Alexsandro Gonçalves
5 soluções para o problema dos carros inservíveis
A pauta dos carros abandonados por questão financeira é relativamente antiga no país. Fora do Brasil, a tributação mais elevada sobre veículos mais velhos incentiva a demanda por automóveis mais modernos e em conformidade com a política ambiental. Contudo, segundo o professor Flávio Constantino, essa mudança não será aderida tão facilmente em nosso país.
Recorrer ao financiamento significaria incorrer em taxas de juros mais elevadas que em nações desenvolvidas, que possuem uma renda média bastante superior à renda do brasileiro. A renovação da frota e as restrições ao uso de carros mais velhos poderia ter a contribuição do transporte público, caso esse fosse eficiente”.
Alexsandro Gonçalves
Portanto, é necessário mais do que um financiamento ou incentivar a inspeção veicular anual. É preciso promover mudanças estruturais. A revisão no imposto veicular é um exemplo, porém, não é a solução. Para que ela ocorra, é fundamental que haja uma recuperação do mercado de trabalho, com maior geração de empregos e renda.
O melhor aproveitamento dos materiais dos carros em seu fim de vida útil é outra mudança necessária mas, para isso, é preciso prover a infraestrutura e uma campanha de conscientização para a reciclagem de materiais, com participação ativa das montadoras de veículos.
Com essas mudanças, o país poderia incentivar a reciclagem veicular e, assim, contribuir economica e ambientalmente.
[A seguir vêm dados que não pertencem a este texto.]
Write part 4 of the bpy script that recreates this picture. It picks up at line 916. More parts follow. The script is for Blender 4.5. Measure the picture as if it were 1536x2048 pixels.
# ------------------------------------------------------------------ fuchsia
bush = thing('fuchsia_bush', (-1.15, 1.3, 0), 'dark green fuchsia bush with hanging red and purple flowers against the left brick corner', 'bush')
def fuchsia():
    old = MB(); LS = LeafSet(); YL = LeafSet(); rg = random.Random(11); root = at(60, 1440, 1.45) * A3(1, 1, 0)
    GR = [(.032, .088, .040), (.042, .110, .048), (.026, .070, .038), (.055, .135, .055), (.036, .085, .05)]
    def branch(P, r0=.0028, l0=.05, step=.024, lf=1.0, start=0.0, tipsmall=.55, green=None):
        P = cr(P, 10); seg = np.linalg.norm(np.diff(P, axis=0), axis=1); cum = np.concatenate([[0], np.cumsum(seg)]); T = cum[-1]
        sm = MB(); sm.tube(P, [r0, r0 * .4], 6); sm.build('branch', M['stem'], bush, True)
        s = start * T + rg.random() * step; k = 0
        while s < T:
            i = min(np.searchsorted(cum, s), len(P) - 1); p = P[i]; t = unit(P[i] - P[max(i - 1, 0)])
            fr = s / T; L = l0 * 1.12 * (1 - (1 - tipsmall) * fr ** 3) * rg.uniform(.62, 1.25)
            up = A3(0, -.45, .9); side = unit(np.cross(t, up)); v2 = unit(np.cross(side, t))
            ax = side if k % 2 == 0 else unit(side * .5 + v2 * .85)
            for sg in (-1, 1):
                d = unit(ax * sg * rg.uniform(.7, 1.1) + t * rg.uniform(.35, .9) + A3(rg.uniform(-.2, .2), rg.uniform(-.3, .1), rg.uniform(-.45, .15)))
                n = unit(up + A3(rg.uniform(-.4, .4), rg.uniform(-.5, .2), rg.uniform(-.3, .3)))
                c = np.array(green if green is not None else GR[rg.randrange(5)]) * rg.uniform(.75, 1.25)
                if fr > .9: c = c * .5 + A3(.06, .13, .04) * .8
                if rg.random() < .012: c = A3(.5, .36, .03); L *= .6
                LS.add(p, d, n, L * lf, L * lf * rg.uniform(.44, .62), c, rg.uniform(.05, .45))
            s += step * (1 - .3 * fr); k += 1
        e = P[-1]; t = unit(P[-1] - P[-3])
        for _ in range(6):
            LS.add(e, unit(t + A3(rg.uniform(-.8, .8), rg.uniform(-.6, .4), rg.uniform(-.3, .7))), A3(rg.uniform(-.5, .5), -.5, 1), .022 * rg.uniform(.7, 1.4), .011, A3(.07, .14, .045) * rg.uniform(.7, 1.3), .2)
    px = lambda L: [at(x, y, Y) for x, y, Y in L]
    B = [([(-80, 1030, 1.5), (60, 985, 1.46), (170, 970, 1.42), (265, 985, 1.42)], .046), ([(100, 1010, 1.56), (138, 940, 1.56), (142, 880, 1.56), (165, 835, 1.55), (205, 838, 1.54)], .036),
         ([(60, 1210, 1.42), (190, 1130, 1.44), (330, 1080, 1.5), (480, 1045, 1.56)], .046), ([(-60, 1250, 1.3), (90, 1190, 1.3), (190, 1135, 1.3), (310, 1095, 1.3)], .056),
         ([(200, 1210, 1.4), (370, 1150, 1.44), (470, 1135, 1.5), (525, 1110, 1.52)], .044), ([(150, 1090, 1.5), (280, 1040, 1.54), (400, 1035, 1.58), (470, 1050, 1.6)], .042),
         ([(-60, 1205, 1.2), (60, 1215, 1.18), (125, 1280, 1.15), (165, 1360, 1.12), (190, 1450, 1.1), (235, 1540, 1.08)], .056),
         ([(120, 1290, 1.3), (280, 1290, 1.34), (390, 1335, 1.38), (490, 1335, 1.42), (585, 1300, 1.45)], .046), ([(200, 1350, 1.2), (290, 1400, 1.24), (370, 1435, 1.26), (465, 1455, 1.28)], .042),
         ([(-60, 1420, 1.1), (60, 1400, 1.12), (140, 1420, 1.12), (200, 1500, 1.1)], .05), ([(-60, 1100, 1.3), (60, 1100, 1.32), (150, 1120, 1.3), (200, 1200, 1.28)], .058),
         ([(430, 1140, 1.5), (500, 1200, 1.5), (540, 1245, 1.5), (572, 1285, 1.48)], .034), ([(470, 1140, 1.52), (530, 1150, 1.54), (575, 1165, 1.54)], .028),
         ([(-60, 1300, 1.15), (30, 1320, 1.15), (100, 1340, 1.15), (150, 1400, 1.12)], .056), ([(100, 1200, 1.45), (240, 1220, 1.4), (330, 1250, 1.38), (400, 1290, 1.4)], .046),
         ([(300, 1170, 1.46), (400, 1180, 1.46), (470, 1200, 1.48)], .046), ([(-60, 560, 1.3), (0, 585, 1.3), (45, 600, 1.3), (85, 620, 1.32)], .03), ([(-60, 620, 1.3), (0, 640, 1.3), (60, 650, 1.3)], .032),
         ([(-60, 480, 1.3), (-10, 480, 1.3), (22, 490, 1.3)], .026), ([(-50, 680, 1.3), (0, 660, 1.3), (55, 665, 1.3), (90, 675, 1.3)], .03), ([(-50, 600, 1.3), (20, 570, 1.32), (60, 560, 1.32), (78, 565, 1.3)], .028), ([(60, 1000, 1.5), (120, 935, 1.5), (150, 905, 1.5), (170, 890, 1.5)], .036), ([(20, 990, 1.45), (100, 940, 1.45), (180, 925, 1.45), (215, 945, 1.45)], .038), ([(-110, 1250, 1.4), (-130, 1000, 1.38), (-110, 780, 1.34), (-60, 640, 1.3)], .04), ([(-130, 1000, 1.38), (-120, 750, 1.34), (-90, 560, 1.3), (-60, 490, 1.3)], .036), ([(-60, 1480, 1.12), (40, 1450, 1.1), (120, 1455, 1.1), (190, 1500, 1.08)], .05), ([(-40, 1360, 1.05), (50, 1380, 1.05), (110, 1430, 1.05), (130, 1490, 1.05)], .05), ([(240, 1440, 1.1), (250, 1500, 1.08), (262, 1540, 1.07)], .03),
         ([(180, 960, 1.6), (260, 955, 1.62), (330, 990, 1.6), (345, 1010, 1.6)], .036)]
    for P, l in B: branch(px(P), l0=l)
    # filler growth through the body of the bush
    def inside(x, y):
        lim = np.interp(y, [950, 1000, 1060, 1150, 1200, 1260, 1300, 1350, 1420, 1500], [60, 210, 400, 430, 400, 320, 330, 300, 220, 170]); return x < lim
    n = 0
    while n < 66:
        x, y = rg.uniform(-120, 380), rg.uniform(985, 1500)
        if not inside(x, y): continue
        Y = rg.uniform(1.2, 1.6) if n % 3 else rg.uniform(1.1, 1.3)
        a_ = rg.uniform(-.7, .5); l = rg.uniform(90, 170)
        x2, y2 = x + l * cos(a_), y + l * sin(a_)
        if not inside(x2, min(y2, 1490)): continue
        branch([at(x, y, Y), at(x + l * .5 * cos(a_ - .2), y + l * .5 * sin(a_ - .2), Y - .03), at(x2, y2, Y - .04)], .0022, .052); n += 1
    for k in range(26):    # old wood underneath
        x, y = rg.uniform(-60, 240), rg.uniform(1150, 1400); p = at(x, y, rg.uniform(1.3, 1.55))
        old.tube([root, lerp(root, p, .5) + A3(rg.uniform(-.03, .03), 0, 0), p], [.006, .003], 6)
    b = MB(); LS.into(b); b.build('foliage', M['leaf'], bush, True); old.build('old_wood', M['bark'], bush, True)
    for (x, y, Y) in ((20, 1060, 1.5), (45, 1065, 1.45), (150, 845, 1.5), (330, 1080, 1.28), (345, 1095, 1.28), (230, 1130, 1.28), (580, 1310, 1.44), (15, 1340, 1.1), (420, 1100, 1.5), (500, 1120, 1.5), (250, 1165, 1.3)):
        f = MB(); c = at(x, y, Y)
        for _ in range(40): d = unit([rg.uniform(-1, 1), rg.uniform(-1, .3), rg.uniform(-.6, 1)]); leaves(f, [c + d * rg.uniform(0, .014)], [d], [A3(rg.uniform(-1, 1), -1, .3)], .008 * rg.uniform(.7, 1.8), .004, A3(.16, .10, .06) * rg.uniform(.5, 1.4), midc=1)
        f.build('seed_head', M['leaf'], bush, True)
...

É o que destaca a engenheira Jacqueline Rutkowski:
A reciclagem retorna à economia bens que estavam descartados, sem nenhum valor, e geram uma enormidade de postos de trabalho. Há estudos que demonstram que para cada emprego gerado no aterramento de resíduos, a reciclagem pode gerar 20 postos de trabalho na cadeia produtiva. E, no Brasil, assim como em inúmeros países do Sul Global e outros, tem ainda a vantagem de produzir oportunidades de trabalho e renda para uma população vulnerável socialmente, que não teria outra fonte de renda, se não fosse a reciclagem, devido às suas condições de escolaridade e cultura”.